Investors know that the Fed controls the short term, but fiscal risk dictates the long term. Capital fled from bonds to metals.

4️⃣ China's "Hidden" Strategy (Demand Factor)

It's not just private investors rushing into metals; China is leading the game, but quietly.

Officially, they reported purchasing 24 tons.

Goldman Sachs estimates the real volume at 240 tons (10 times more).

They use the London over-the-counter (OTC) market to accumulate "off the radar." While the market flees from bonds, China flees from the dollar.

5️⃣ The Supply Shock (Part 1): The Great Wall of China

Beyond the macro trigger and demand, starting January 1st, China will block unlicensed silver exports for several reasons:

Solar War: By blocking exports, they guarantee domestic supply and stifle Western competition.

De-dollarization: Exchanging dollar reserves for real assets.

As a result, a total price disconnection. In Shanghai, silver trades at a premium of ~US$5/oz over the rest of the world. China intentionally pays more to "dry up" global supply.

6️⃣ Panic in London: The Domino Effect

The Chinese "vacuum cleaner" dried up the global market, and the shock reached London. Today, buyers are paying a 7% premium to receive the silver NOW instead of waiting a year.

This is Backwardation. Under normal conditions, the future is more expensive (storage costs, interest). When the spot price explodes, it's the ultimate sign of physical scarcity: nobody wants promises, everyone wants the metal in their hand.

7️⃣ The Largest Money Flow in History

Institutional fear of missing out (FOMO) is in full swing.

Gold and silver funds have seen net inflows of $34.2 billion in just the last 10 weeks — the largest flow ever recorded.

The money isn't just "investing"; it's fleeing.

It's the largest outflow from fiat currencies to real assets ever recorded.

8️⃣ Bitcoin loses its "Digital Gold" shine

The thesis that Bitcoin would replace gold failed in 2025. While silver rose 174%, Bitcoin fell -5.5%.

In times of real uncertainty and manipulated interest rates, the market opted for the age-old security of physical metal instead of digital volatility.

Capital migrated from cryptocurrencies to commodities.

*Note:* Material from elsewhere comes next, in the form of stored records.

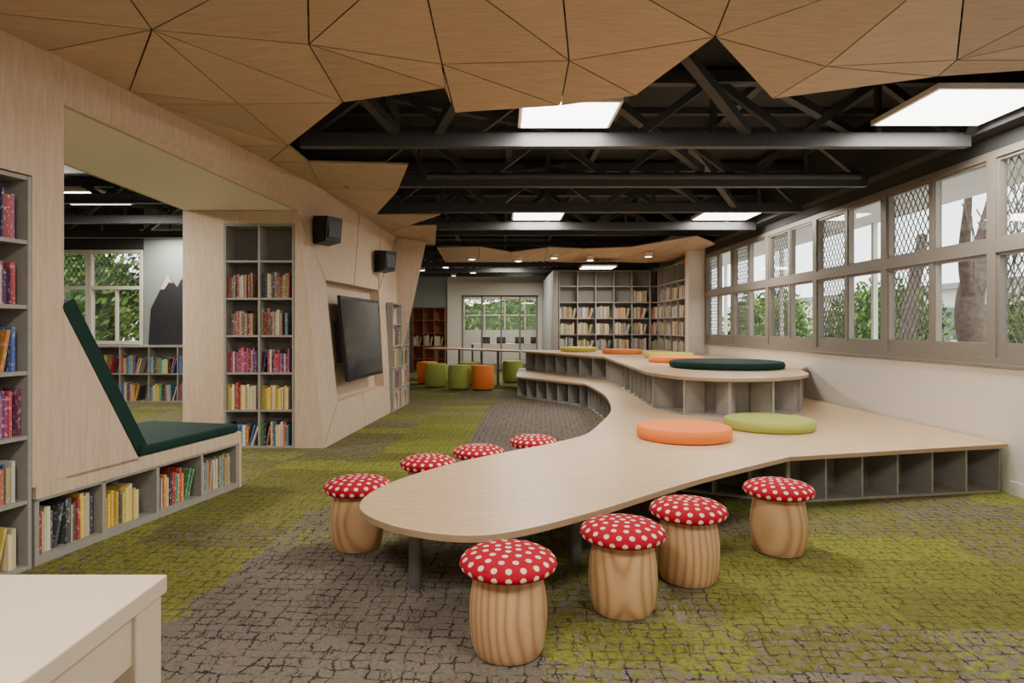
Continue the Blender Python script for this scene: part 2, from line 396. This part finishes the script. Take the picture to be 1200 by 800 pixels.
def pt(s,t=0): v=LM@Vector((s,t,0)); return (v.x,v.y)
pals=[PAL_MANGA,PAL_BLUE,PAL_RED,PAL_MIX,PAL_RED,PAL_RED]
shelf_unit('built_in_bookcase',pt(2.62),pt(4.15),0,2.44,.34,2,6,books=lambda i,j:(pals[j],.97),rowz=[0,.42,.82,1.22,1.63,2.03,2.44],pars=dict(hs=.88))
b=MB(LM)
b.box(4.18,6.286,0,1.02,.42,.52,PLY_W); b.box(6.25,6.286,0,1.02,0,.42,PLY_W)
b.box(4.18,6.25,.97,1.02,0,.42,PLY_W); b.box(4.18,6.25,.01,.36,0,.05,GREY)
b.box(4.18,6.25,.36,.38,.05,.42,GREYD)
ws=(6.25-4.18)/4
for i in range(4):
    b.box(4.18+ws*i,4.21+ws*i,.01,.36,.05,.42,GREY)
b.box(6.22,6.25,.01,.36,.05,.42,GREY); b.box(4.18,6.25,.01,.36,.40,.42,GREY)
nook=b.done('reading_nook_bench')
bb=MB(LM)
pp=[PAL_MANGA,PAL_MANGA,PAL_MIX,PAL_TAN]; ff=[1,.8,.72,1]
for i in range(4): fillbooks(bb,4.215+ws*i,4.18+ws*(i+1)-.01,.05,.25,.05,.34,pp[i],ff[i])
bb.done('library_books',parent=nook)
b=MB(LM)
b.box(5.04,6.25,.0,.98,.525,.60,VINYL); b.done('seat_cushion',bevel=.02,parent=nook)
b=MB(LM)
b.xz([(5.03,.605),(5.10,.605),(4.45,1.70),(4.375,1.66),(4.37,1.63),(5.015,.54)],-.005,.98,VINYL); b.done('backrest_cushion',bevel=.015,parent=nook)

def cb(i,j):
    if j==5: return None
    return ([PAL_MIX,PAL_MANGA,PAL_RED,PAL_DARK,PAL_DARK][j],.93 if i else [.7,.95,.97,.85,.85][j])
shelf_unit('tall_bookcase',(-3.465,8.085),(-2.59,8.085),0,2.795,.34,2,6,books=cb,pars=dict(tk=(.018,.04),hs=.82))

b=MB()
ya,yb=9.0,10.8
def tq(y0,y1,z0,z1,off,th,mat):
    b.slab([(tvx(y0,z0)+off,y0,z0),(tvx(y1,z0)+off,y1,z0),(tvx(y1,z1)+off,y1,z1),(tvx(y0,z1)+off,y0,z1)],(th,0,0),mat)
tq(9.3,10.5,1.0,1.6,-.155,.20,BLACK)
tq(ya,yb,.75,1.95,.045,.045,BLACK); tq(ya+.045,yb-.045,.80,1.90,.09,.003,SCREEN)
b.done('wall_television')
for (y,z,s) in ((8.6,2.77,1),(11.1,2.62,1)):
    b=MB(); x=tvx(y,z)
    b.box(-.03,.08,-.04,.04,-.05,.05,BLACK)
    b.xz([(.08,-.18),(.30,-.15),(.33,.17),(.08,.19)],-.14,.14,BLACK)
    b.box(.318,.325,-.11,.11,-.10,.14,DARK)
    o=b.done('wall_speaker',bevel=.01,loc=(x,y,z)); o.rotation_euler=(0,0,-.5)
shelf_unit('end_bookcase',(-1.93,11.5),(-1.84,12.9),0,1.95,.12,2,5,books=lambda i,j:(PAL_MIX,.85) if j<4 else None)

# ---------------------------------------------------------------- ceiling ply panels
V={0:(-2.91,4.15,1.77),1:(-3.03,3.6,1.77),2:(-2.02,3.745,1.72),3:(-2.80,4.87,1.77),4:(-2.76,5.13,1.77),5:(-2.045,5.05,1.74),
6:(-2.005,6.09,1.71),7:(-1.226,5.01,1.74),8:(-1.225,4.12,1.80),9:(-1.85,2.94,1.72),10:(-.409,4.71,1.74),11:(-.408,4.43,1.80),
12:(-.40,3.05,1.78),13:(-.924,3.08,1.80),14:(-.371,5.13,1.70),15:(.459,4.42,1.82),16:(.456,5.03,1.72),17:(1.004,4.86,1.74),
18:(1.305,3.97,1.78),19:(.27,3.08,1.80),20:(1.18,3.08,1.80),21:(2.16,4.32,1.74),22:(2.01,4.82,1.70),23:(3.07,4.575,1.77),
24:(3.06,4.36,1.80),25:(2.22,3.08,1.80),26:(4.40,4.3,1.77),27:(3.2,3.1,1.8),28:(4.58,3.1,1.79),29:(-2.57,6.3,1.77),
30:(-1.94,6.5,1.66),31:(-.923,6.44,1.62),33:(-1.85,9.55,1.66),35:(-1.25,7.79,1.64),37:(-.90,9.64,1.68),38:(-1.55,10.7,1.68),39:(-1.06,10.6,1.67),
40:(-1.38,13.5,1.72),41:(-2.48,6.9,1.77),42:(-2.28,8.2,1.76),43:(-2.15,10.0,1.74),44:(-2.06,11.8,1.72),45:(-1.95,13.4,1.74),
50:(-3.5,-2,1.8),51:(-1.85,-2,1.8),52:(-.924,-2,1.8),53:(-.4,-2,1.8),54:(.27,-2,1.8),55:(1.18,-2,1.8),56:(2.22,-2,1.8),57:(3.2,-2,1.8),58:(4.58,-2,1.8)}
T=[(1,0,2),(1,2,9),(0,3,2),(3,4,5),(3,5,2),(4,29,6),(4,6,5),(2,5,7),(5,6,7),(2,7,8),(2,8,13),(2,13,9),(8,7,10),(8,10,11),(8,11,12),(8,12,13),
(10,14,11),(11,14,16),(11,16,15),(12,11,15),(12,15,19),(15,16,17),(15,17,18),(15,18,19),(19,18,20),(18,22,21),(18,21,25),(18,25,20),(21,22,23),(21,23,24),(21,24,25),
(24,23,26),(24,26,28),(24,28,27),(24,27,25),
(29,41,6),(6,41,30),(41,42,30),(30,31,35),(30,35,42),(42,35,33),(42,33,43),(33,37,38),(43,33,38),(43,38,44),(38,39,40),(38,40,44),(44,40,45),
(1,9,50),(9,51,50),(9,13,51),(13,52,51),(13,12,52),(12,53,52),(12,19,53),(19,54,53),(19,20,54),(20,55,54),(20,25,55),(25,56,55),(25,27,56),(27,57,56),(27,28,57),(28,58,57)]
def panel(mb,a,bq,c,g=.005,th=.02,mat=PLY_C):
    P=[Vector(a),Vector(bq),Vector(c)]
    la=(P[1]-P[2]).length; lb=(P[0]-P[2]).length; lc=(P[0]-P[1]).length; per=la+lb+lc
    inc=(P[0]*la+P[1]*lb+P[2]*lc)/per
    nrm=(P[1]-P[0]).cross(P[2]-P[0]); area=nrm.length/2; r=2*area/per; f=max(0,1-g/r)
    nrm.normalize()
    if nrm.z<0: nrm=-nrm
    mb.slab([inc+(p-inc)*f for p in P],nrm*th,mat,PLYEDGE)
b=MB()
for t in T: panel(b,*[(V[i][0],V[i][1],V[i][2]+1.5) for i in t])
b.done('plywood_ceiling_panels')
b=MB()
near=[(-1.4,13.9,3.22),(-.45,13.3,3.16),(.2,14.6,3.2),(.95,13.4,3.16),(1.8,14.3,3.24),(2.7,13.5,3.18),(3.7,12.3,3.24),(4.5,13.6,3.26)]
far=[(-1.5,17.2,3.24),(-.6,16.6,3.18),(.3,17.4,3.26),(1.1,16.6,3.2),(1.9,17.3,3.24),(2.9,16.7,3.2),(3.8,17.2,3.22),(4.5,17,3.24)]
for i in range(7):
    panel(b,near[i],near[i+1],far[i]); panel(b,near[i+1],far[i+1],far[i])
b.done('plywood_ceiling_panels')
b=MB(); 
for (x,y) in ((-.7,15.2),(.4,15.6),(1.2,14.9),(2.1,15.4),(3.3,14.6)): b.cyl(x,y,3.10,3.2,.09,WHITE,20); b.cyl(x,y,3.095,3.10,.07,DOWN,20)
for (x,y) in ((-1.6,18.5),(-2.4,19.5),(-.9,20.3),(-2.8,21.2),(-1.6,21.6)): b.cyl(x,y,3.3,4.0,.02,DARK,8); b.cyl(x,y,3.22,3.3,.1,WHITE,20); b.cyl(x,y,3.215,3.22,.08,DOWN,20)
b.done('ceiling_downlights')

# ---------------------------------------------------------------- trusses & roof framing
def truss(Y,x0,x1,z0=3.27,z1=3.86,bay=.78,ph=0):
    b=MB()
    b.box(x0,x1,Y-.05,Y+.05,z0-.065,z0+.065,DARK); b.box(x0,x1,Y-.05,Y+.05,z1-.06,z1+.06,DARK)
    x=x0+ph; up=True
    while x<x1-.3:
        xe=min(x+bay,x1)
        if up: b.beam((x,Y,z0),(xe,Y,z1),.07,.07,DARK)
        else: b.beam((x,Y,z1),(xe,Y,z0),.07,.07,DARK); b.beam((x,Y,z0),(x,Y,z1),.05,.05,DARK)
        up=not up; x=xe
    b.done('roof_truss')
for i,Y in enumerate((6.14,7.86,9.58,11.30,13.02,18.2,19.9,21.6)):
    truss(Y,-1.90 if i<5 else -3.9,4.41,z0=3.27 if i!=4 else 3.42,ph=.12*i)
for i,Y in enumerate((5.5,7.2,8.9,10.6,12.3)): truss(Y,-11.9,-4.1,ph=.1*i)
b=MB()
for x in (-9,-7,-5,-1.2,.1,1.3,2.6,3.8):
    b.box(x-.04,x+.04,-2,22.3,3.915,3.995,DARK)
for y in [0.5+1.15*i for i in range(19)]: b.box(-12,4.4,y-.04,y+.04,3.93,3.99,DARK)
for (p,q) in (((-1.8,6.2,3.86),(.8,7.8,3.86)),((1.2,4.9,3.8),(2.3,6.1,3.35)),((2.6,6.2,3.8),(4.3,7.8,3.8)),((-1.0,6.1,3.35),(-1.6,4.9,3.85)),((3.9,4.9,3.85),(4.4,6.1,3.35)),((0.9,6.2,3.8),(2.4,7.8,3.4)),
              ((-.2,7.9,3.3),(.9,9.5,3.86)),((2.2,7.9,3.86),(3.4,9.5,3.3)),((1.4,7.9,3.3),(.4,9.5,3.86)),((-.6,9.6,3.86),(.7,11.3,3.86)),((2.0,9.6,3.86),(3.2,11.3,3.86)),((2.7,4.9,3.4),(1.9,6.1,3.85)),((.1,4.6,3.85),(-.6,6.1,3.35))):
    b.beam(p,q,.085,.085,DARK)
b.done('roof_framing')
b=MB(Matrix.Translation((0,7.78,3.32))@Matrix.Rotation(math.pi/2,4,'Y'))
b.cyl(0,0,-.9,4.3,.045,DARK,16); b.done('ceiling_pipe')

# ---------------------------------------------------------------- LED panels
def lamp(x0,x1,y0,y1,z=3.36,power=45,area=True):
    b=MB(); b.box(x0-.03,x1+.03,y0-.03,y1+.03,z+.006,z+.05,WHITE); b.box(x0,x1,y0,y1,z,z+.008,LAMP)
    b.box((x0+x1)/2-.01,(x0+x1)/2+.01,(y0+y1)/2-.01,(y0+y1)/2+.01,z+.05,3.93,DARK); o=b.done('led_ceiling_light')
    if area:
        l=bpy.data.lights.new('led_area','AREA'); l.shape='RECTANGLE'; l.size=x1-x0-.02; l.size_y=y1-y0-.02; l.energy=power; l.color=(1,.91,.79)
        lo=bpy.data.objects.new('lamp_glow',l); lo.location=((x0+x1)/2,(y0+y1)/2,z-.01); bpy.context.collection.objects.link(lo); lo.parent=o
lamp(.18,.97,5.35,6.0,3.35,95); lamp(3.42,4.35,5.06,5.93,3.35,80)
lamp(.2,1.0,10.5,11.2,power=110); lamp(3.3,4.2,10.5,11.2,power=80)
lamp(-.3,.6,18.8,19.6,power=100); lamp(.2,1.0,20.5,21.2,area=False); lamp(2.0,2.8,15.9,16.6,3.0,power=60)  # last panel is added to brighten the back shelves
lamp(-6.5,-5.6,8.9,9.8,power=130); lamp(-7.0,-6.2,12.6,13.2,power=60); lamp(-6.0,-5.1,6.1,7.0,power=200)  # last panel is added out of sight to brighten the portal soffit
lamp(-1.6,-.8,.2,1.0,3.2,115); lamp(1.4,2.2,.2,1.0,3.2,115)  # unseen panels near the camera, added as fill light

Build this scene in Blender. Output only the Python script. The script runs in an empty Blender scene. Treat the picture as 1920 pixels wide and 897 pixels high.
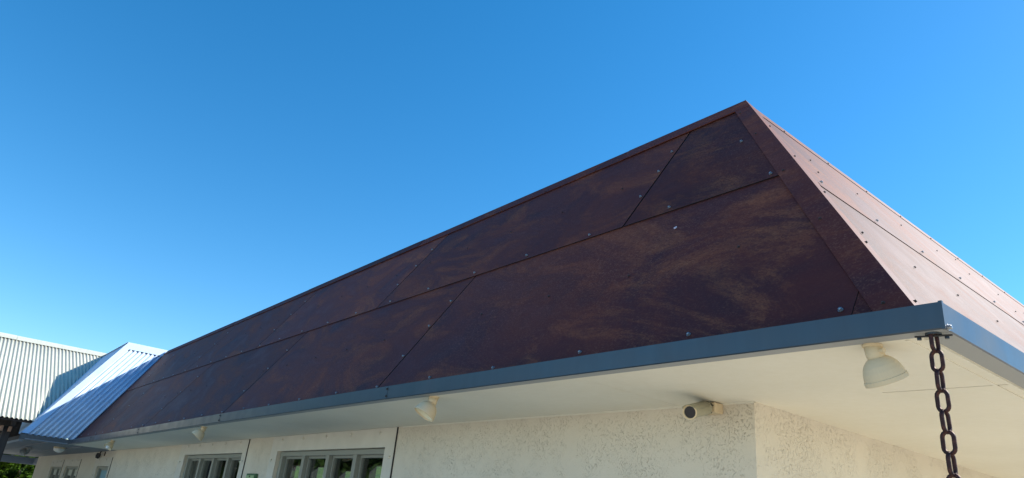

9️⃣ The Collapse of Ratios (Bitcoin vs. Silver)
To understand the gravity of the situation, let's look at the "Ratios" (how many ounces of silver 1 Bitcoin buys):

The BTC/Silver ratio has plummeted -67% since May. In other words: Bitcoin's purchasing power, when measured in Silver, has collapsed.

Those who held Bitcoin became "poorer" in terms of real assets than those who held Silver. The market is repricing what the true store of value is now.

10 Conclusion: The Perfect Storm

We are experiencing a rare macroeconomic alignment:

1- Monetary policy forcing interest rates to zero (Trump).

2- Proven physical scarcity (premiums in London and Shanghai).

3- Distrust in public debt (fall in bonds).

The lesson for 2025 is harsh: paper and digital assets are losing out to real assets.